I have been asked to prove the convergence or otherwise of ∑^∞_n=1 n/(3n + n²).

In the example solution, with the aim to prove divergence by comparison with the Harmonic Series, the lecturer has stated that n/(3n + n²) ≥ n/(4n²) = 1/4n and which diverges to +∞.

I was wondering how to arrive at the decision to write n/(3n + n²) ≥ n/(4n²) came from, and how I would arrive at a similar inequality in further examples.

 

[Ray Vickson]

Homework Statement

I have been asked to prove the convergence or otherwise of ∑^∞_n=1 n/(3n + n²).

In the example solution, with the aim to prove divergence by comparison with the Harmonic Series, the lecturer has stated that n/(3n + n²) ≥ n/(4n²) = 1/4n and which diverges to +∞.

I was wondering how to arrive at the decision to write n/(3n + n²) ≥ n/(4n²) came from, and how I would arrive at a similar inequality in further examples.

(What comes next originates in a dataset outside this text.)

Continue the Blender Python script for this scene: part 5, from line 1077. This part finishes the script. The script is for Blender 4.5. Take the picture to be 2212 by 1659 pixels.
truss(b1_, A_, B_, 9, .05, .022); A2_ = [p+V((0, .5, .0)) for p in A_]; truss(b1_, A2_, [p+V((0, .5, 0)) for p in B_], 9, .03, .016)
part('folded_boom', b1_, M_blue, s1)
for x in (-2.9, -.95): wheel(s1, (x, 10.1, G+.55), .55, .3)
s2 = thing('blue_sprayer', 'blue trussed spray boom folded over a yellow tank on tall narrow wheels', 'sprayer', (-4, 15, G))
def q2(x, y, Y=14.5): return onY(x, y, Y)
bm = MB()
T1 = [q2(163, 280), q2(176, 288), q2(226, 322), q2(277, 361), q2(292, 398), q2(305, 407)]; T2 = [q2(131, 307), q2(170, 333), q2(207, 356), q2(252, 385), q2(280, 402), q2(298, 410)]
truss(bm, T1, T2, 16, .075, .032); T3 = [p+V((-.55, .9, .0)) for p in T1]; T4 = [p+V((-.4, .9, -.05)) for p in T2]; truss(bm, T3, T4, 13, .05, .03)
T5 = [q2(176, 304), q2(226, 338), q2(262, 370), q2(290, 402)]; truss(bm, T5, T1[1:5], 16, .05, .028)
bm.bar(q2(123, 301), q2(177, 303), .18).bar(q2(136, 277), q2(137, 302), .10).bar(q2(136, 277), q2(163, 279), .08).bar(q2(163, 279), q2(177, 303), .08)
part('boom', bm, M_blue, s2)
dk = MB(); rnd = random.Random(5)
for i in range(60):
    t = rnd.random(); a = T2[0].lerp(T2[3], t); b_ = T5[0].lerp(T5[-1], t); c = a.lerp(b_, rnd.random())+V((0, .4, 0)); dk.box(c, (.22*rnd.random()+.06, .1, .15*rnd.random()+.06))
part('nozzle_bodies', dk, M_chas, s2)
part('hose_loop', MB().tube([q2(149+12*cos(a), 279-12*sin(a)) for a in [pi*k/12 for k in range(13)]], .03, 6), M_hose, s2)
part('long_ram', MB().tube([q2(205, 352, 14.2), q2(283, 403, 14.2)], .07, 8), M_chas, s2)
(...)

For ##a,b,c,> 0## you have ##a/b > a/c## if ##b < c##. In other words, if you make the denominator bigger you make the fraction smaller. Of course, in this case you have ##3n + n^2 < 4 n^2## for ##n > 1## (when ##n < n^2##, so ##3n < 3 n^2##).

 

[Calu]

For ##a,b,c,> 0## you have ##a/b > a/c## if ##b < c##. In other words, if you make the denominator bigger you make the fraction smaller. Of course, in this case you have ##3n + n^2 < 4 n^2## for ##n > 1## (when ##n < n^2##, so ##3n < 3 n^2##).

I see, thank you very much.

 

[statdad]

A little simpler:
[tex]
\dfrac n{n^2+3n} = \dfrac{n}{n(n+3)} = \dfrac{1}{n+3} \ge \dfrac 1 {2n}
[/tex]
for [itex] n \ge 3 [/itex]